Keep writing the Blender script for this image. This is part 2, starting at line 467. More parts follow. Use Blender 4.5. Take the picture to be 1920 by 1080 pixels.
==
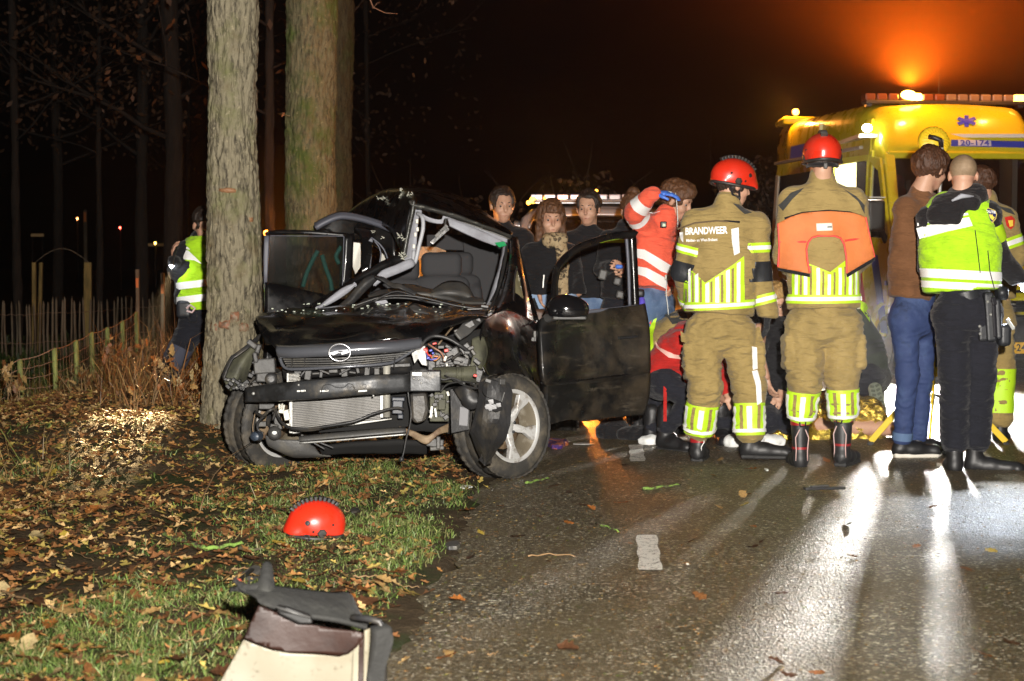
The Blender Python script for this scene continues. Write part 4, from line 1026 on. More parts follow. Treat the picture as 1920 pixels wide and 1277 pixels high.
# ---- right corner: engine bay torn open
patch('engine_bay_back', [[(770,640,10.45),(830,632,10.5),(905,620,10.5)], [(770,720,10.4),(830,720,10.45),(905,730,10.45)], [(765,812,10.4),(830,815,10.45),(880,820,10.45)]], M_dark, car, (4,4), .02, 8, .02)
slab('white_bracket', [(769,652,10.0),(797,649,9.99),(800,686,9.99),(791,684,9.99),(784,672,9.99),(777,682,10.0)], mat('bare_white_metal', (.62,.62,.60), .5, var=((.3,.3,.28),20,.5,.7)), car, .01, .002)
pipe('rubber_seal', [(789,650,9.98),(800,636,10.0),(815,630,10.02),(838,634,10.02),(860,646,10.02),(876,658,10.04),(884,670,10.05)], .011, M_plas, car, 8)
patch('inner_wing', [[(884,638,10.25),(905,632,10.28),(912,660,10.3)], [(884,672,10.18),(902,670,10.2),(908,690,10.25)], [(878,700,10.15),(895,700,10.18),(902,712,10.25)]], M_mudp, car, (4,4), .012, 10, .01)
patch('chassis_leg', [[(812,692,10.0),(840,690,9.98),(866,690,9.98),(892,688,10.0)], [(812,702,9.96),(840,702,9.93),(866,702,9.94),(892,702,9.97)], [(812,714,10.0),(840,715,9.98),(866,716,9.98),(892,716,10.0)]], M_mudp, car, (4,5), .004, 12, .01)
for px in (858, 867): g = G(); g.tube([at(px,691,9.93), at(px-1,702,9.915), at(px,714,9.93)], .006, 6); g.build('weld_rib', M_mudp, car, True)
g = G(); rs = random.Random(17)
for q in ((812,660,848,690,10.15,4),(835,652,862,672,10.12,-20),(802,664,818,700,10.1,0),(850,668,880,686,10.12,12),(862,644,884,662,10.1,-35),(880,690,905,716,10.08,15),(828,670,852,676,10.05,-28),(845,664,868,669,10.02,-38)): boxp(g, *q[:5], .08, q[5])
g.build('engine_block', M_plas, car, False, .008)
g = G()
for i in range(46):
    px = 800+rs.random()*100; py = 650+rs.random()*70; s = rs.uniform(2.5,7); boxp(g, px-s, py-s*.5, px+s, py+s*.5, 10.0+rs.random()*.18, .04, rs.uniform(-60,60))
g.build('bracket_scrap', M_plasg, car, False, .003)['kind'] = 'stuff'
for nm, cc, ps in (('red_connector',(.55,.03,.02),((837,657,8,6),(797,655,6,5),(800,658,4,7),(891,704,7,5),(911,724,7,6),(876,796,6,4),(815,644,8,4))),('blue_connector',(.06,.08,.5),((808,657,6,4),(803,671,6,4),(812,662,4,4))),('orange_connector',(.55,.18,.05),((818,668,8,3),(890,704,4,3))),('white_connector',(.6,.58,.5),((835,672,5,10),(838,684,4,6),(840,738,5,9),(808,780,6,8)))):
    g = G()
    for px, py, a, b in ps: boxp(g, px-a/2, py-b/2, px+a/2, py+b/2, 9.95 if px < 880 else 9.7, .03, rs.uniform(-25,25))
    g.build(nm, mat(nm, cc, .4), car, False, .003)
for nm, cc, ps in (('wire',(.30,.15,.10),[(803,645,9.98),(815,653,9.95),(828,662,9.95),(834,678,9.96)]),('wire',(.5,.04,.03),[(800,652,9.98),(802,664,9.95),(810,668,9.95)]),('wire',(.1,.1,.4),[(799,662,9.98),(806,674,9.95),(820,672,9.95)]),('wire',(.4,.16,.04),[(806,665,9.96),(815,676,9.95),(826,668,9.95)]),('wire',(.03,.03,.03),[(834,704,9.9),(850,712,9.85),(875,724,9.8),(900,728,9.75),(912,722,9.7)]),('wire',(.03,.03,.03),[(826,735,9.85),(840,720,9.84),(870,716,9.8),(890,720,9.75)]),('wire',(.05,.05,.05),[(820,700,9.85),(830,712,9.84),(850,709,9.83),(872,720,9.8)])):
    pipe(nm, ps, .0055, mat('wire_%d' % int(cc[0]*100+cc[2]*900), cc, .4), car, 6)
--
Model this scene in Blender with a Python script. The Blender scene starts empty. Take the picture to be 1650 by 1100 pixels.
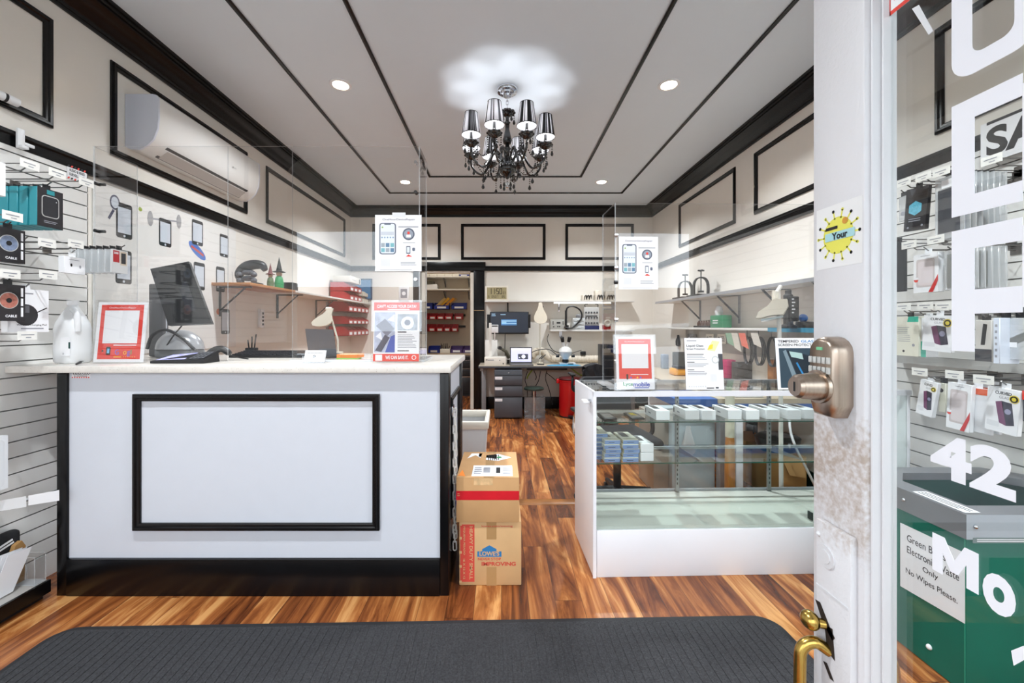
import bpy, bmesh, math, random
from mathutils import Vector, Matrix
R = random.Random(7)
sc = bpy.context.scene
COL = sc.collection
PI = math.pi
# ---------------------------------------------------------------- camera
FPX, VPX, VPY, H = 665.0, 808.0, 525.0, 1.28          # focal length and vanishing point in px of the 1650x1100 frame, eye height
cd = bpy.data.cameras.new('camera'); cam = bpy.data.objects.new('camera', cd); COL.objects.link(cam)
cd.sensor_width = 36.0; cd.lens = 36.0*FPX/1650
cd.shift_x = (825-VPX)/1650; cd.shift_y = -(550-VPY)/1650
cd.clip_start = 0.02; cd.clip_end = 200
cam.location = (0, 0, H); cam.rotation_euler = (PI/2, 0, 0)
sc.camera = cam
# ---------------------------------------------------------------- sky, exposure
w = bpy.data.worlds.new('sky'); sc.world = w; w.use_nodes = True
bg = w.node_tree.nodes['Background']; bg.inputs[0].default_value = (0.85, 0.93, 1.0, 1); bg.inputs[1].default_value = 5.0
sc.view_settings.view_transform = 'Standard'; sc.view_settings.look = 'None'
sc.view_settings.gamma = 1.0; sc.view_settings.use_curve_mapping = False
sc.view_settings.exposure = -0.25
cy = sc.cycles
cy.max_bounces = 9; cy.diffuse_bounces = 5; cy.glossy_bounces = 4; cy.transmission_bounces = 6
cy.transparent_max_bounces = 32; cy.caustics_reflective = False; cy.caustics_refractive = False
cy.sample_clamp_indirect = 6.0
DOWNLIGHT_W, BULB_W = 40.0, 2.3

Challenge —
Looking at the data above, return every line from the one with "The Blender Python" down to the one with "# ---- right corner: engine bay torn open", exactly and inclusively.

Solution below —
The Blender Python script for this scene continues. Write part 4, from line 1026 on. More parts follow. Treat the picture as 1920 pixels wide and 1277 pixels high.
# ---- right corner: engine bay torn open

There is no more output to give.